Start of Recorded information
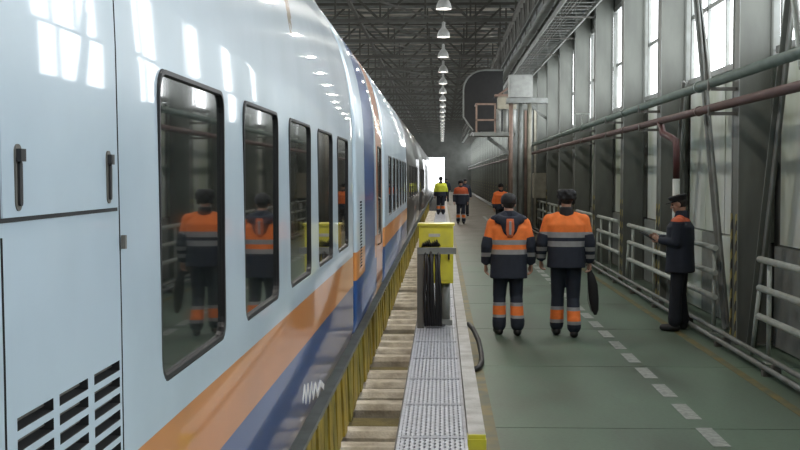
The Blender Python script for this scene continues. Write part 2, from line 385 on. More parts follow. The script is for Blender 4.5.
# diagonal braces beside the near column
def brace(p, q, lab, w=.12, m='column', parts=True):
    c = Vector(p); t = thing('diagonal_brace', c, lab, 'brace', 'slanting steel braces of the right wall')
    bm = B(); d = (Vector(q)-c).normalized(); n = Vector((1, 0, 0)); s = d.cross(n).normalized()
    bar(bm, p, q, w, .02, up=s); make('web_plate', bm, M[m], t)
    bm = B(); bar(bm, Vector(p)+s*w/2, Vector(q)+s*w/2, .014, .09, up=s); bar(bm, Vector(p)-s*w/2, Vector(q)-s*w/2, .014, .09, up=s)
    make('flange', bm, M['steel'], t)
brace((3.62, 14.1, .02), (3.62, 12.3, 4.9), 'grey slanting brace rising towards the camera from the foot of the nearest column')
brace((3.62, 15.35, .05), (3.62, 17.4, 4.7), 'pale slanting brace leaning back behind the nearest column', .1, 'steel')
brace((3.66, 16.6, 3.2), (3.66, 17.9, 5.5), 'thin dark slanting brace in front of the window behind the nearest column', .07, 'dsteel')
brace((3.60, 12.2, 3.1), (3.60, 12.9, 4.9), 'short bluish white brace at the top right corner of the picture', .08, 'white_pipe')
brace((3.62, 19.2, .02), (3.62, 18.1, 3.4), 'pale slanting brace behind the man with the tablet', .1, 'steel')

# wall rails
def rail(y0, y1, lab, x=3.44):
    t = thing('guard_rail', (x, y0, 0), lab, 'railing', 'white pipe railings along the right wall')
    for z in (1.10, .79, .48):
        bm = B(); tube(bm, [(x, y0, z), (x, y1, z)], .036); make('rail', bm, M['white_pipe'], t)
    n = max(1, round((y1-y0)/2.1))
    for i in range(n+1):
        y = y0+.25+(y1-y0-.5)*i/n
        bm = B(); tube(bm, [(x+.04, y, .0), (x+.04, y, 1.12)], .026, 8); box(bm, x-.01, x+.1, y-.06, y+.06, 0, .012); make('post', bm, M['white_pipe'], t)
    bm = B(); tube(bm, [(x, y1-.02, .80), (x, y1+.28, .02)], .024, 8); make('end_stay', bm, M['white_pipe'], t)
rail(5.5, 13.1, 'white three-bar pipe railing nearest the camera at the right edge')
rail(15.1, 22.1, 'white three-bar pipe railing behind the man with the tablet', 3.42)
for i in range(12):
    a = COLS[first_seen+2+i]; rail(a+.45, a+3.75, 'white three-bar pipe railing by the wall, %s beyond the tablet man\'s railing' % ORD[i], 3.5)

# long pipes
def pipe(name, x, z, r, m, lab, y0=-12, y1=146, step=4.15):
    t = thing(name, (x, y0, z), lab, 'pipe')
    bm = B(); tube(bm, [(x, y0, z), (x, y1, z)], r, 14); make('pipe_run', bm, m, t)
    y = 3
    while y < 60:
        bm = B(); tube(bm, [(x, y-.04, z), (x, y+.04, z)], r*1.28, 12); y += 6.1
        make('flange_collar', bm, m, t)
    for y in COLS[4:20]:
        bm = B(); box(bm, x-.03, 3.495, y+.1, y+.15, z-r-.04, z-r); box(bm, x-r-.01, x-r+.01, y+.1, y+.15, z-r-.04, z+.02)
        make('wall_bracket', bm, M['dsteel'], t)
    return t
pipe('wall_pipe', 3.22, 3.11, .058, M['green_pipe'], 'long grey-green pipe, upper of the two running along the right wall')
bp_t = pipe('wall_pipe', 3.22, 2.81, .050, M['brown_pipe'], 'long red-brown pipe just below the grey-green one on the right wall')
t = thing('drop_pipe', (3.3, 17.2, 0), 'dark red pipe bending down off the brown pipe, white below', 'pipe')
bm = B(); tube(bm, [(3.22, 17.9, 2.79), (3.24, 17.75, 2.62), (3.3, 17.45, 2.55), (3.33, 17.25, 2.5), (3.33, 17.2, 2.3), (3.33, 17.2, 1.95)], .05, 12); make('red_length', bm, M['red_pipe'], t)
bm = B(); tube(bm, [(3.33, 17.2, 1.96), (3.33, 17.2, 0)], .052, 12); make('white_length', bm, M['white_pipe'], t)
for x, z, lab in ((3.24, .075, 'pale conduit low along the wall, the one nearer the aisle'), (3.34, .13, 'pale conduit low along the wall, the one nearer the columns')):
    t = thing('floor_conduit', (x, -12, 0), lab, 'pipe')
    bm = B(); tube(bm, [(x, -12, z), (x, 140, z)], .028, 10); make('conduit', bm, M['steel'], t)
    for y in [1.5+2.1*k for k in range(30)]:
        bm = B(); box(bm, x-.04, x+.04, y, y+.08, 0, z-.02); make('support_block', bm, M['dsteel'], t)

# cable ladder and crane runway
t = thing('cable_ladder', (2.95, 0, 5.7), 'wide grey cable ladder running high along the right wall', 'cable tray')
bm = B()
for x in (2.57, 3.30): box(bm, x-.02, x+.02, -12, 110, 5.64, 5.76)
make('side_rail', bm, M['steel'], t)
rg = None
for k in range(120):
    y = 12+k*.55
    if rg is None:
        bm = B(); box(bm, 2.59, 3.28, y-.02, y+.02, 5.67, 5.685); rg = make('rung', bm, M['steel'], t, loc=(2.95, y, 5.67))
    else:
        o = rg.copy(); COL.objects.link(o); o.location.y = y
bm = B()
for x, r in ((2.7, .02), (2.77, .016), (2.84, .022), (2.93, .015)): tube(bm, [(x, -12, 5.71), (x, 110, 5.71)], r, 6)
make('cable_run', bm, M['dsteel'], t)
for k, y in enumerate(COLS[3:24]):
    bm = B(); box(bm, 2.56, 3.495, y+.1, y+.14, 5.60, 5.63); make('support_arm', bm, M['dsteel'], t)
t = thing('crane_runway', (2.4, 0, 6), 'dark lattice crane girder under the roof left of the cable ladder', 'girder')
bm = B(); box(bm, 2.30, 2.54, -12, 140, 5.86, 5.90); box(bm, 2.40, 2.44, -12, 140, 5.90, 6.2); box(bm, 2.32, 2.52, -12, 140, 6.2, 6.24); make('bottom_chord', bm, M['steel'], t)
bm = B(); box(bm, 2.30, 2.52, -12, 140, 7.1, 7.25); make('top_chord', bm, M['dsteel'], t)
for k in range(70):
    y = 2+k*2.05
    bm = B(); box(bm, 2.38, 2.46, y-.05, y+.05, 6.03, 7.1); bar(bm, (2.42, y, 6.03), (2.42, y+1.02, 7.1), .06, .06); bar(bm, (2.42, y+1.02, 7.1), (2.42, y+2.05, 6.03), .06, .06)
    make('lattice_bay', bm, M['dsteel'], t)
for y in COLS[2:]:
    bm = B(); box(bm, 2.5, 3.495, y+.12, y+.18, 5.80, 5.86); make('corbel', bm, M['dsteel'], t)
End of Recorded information
Task to complete:
All of the data above should be transcribed verbatim, with pictures omitted.

Answer to the exercise:
The Blender Python script for this scene continues. Write part 2, from line 385 on. More parts follow. The script is for Blender 4.5.
# diagonal braces beside the near column
def brace(p, q, lab, w=.12, m='column', parts=True):
    c = Vector(p); t = thing('diagonal_brace', c, lab, 'brace', 'slanting steel braces of the right wall')
    bm = B(); d = (Vector(q)-c).normalized(); n = Vector((1, 0, 0)); s = d.cross(n).normalized()
    bar(bm, p, q, w, .02, up=s); make('web_plate', bm, M[m], t)
    bm = B(); bar(bm, Vector(p)+s*w/2, Vector(q)+s*w/2, .014, .09, up=s); bar(bm, Vector(p)-s*w/2, Vector(q)-s*w/2, .014, .09, up=s)
    make('flange', bm, M['steel'], t)
brace((3.62, 14.1, .02), (3.62, 12.3, 4.9), 'grey slanting brace rising towards the camera from the foot of the nearest column')
brace((3.62, 15.35, .05), (3.62, 17.4, 4.7), 'pale slanting brace leaning back behind the nearest column', .1, 'steel')
brace((3.66, 16.6, 3.2), (3.66, 17.9, 5.5), 'thin dark slanting brace in front of the window behind the nearest column', .07, 'dsteel')
brace((3.60, 12.2, 3.1), (3.60, 12.9, 4.9), 'short bluish white brace at the top right corner of the picture', .08, 'white_pipe')
brace((3.62, 19.2, .02), (3.62, 18.1, 3.4), 'pale slanting brace behind the man with the tablet', .1, 'steel')

# wall rails
def rail(y0, y1, lab, x=3.44):
    t = thing('guard_rail', (x, y0, 0), lab, 'railing', 'white pipe railings along the right wall')
    for z in (1.10, .79, .48):
        bm = B(); tube(bm, [(x, y0, z), (x, y1, z)], .036); make('rail', bm, M['white_pipe'], t)
    n = max(1, round((y1-y0)/2.1))
    for i in range(n+1):
        y = y0+.25+(y1-y0-.5)*i/n
        bm = B(); tube(bm, [(x+.04, y, .0), (x+.04, y, 1.12)], .026, 8); box(bm, x-.01, x+.1, y-.06, y+.06, 0, .012); make('post', bm, M['white_pipe'], t)
    bm = B(); tube(bm, [(x, y1-.02, .80), (x, y1+.28, .02)], .024, 8); make('end_stay', bm, M['white_pipe'], t)
rail(5.5, 13.1, 'white three-bar pipe railing nearest the camera at the right edge')
rail(15.1, 22.1, 'white three-bar pipe railing behind the man with the tablet', 3.42)
for i in range(12):
    a = COLS[first_seen+2+i]; rail(a+.45, a+3.75, 'white three-bar pipe railing by the wall, %s beyond the tablet man\'s railing' % ORD[i], 3.5)

# long pipes
def pipe(name, x, z, r, m, lab, y0=-12, y1=146, step=4.15):
    t = thing(name, (x, y0, z), lab, 'pipe')
    bm = B(); tube(bm, [(x, y0, z), (x, y1, z)], r, 14); make('pipe_run', bm, m, t)
    y = 3
    while y < 60:
        bm = B(); tube(bm, [(x, y-.04, z), (x, y+.04, z)], r*1.28, 12); y += 6.1
        make('flange_collar', bm, m, t)
    for y in COLS[4:20]:
        bm = B(); box(bm, x-.03, 3.495, y+.1, y+.15, z-r-.04, z-r); box(bm, x-r-.01, x-r+.01, y+.1, y+.15, z-r-.04, z+.02)
        make('wall_bracket', bm, M['dsteel'], t)
    return t
pipe('wall_pipe', 3.22, 3.11, .058, M['green_pipe'], 'long grey-green pipe, upper of the two running along the right wall')
bp_t = pipe('wall_pipe', 3.22, 2.81, .050, M['brown_pipe'], 'long red-brown pipe just below the grey-green one on the right wall')
t = thing('drop_pipe', (3.3, 17.2, 0), 'dark red pipe bending down off the brown pipe, white below', 'pipe')
bm = B(); tube(bm, [(3.22, 17.9, 2.79), (3.24, 17.75, 2.62), (3.3, 17.45, 2.55), (3.33, 17.25, 2.5), (3.33, 17.2, 2.3), (3.33, 17.2, 1.95)], .05, 12); make('red_length', bm, M['red_pipe'], t)
bm = B(); tube(bm, [(3.33, 17.2, 1.96), (3.33, 17.2, 0)], .052, 12); make('white_length', bm, M['white_pipe'], t)
for x, z, lab in ((3.24, .075, 'pale conduit low along the wall, the one nearer the aisle'), (3.34, .13, 'pale conduit low along the wall, the one nearer the columns')):
    t = thing('floor_conduit', (x, -12, 0), lab, 'pipe')
    bm = B(); tube(bm, [(x, -12, z), (x, 140, z)], .028, 10); make('conduit', bm, M['steel'], t)
    for y in [1.5+2.1*k for k in range(30)]:
        bm = B(); box(bm, x-.04, x+.04, y, y+.08, 0, z-.02); make('support_block', bm, M['dsteel'], t)

# cable ladder and crane runway
t = thing('cable_ladder', (2.95, 0, 5.7), 'wide grey cable ladder running high along the right wall', 'cable tray')
bm = B()
for x in (2.57, 3.30): box(bm, x-.02, x+.02, -12, 110, 5.64, 5.76)
make('side_rail', bm, M['steel'], t)
rg = None
for k in range(120):
    y = 12+k*.55
    if rg is None:
        bm = B(); box(bm, 2.59, 3.28, y-.02, y+.02, 5.67, 5.685); rg = make('rung', bm, M['steel'], t, loc=(2.95, y, 5.67))
    else:
        o = rg.copy(); COL.objects.link(o); o.location.y = y
bm = B()
for x, r in ((2.7, .02), (2.77, .016), (2.84, .022), (2.93, .015)): tube(bm, [(x, -12, 5.71), (x, 110, 5.71)], r, 6)
make('cable_run', bm, M['dsteel'], t)
for k, y in enumerate(COLS[3:24]):
    bm = B(); box(bm, 2.56, 3.495, y+.1, y+.14, 5.60, 5.63); make('support_arm', bm, M['dsteel'], t)
t = thing('crane_runway', (2.4, 0, 6), 'dark lattice crane girder under the roof left of the cable ladder', 'girder')
bm = B(); box(bm, 2.30, 2.54, -12, 140, 5.86, 5.90); box(bm, 2.40, 2.44, -12, 140, 5.90, 6.2); box(bm, 2.32, 2.52, -12, 140, 6.2, 6.24); make('bottom_chord', bm, M['steel'], t)
bm = B(); box(bm, 2.30, 2.52, -12, 140, 7.1, 7.25); make('top_chord', bm, M['dsteel'], t)
for k in range(70):
    y = 2+k*2.05
    bm = B(); box(bm, 2.38, 2.46, y-.05, y+.05, 6.03, 7.1); bar(bm, (2.42, y, 6.03), (2.42, y+1.02, 7.1), .06, .06); bar(bm, (2.42, y+1.02, 7.1), (2.42, y+2.05, 6.03), .06, .06)
    make('lattice_bay', bm, M['dsteel'], t)
for y in COLS[2:]:
    bm = B(); box(bm, 2.5, 3.495, y+.12, y+.18, 5.80, 5.86); make('corbel', bm, M['dsteel'], t)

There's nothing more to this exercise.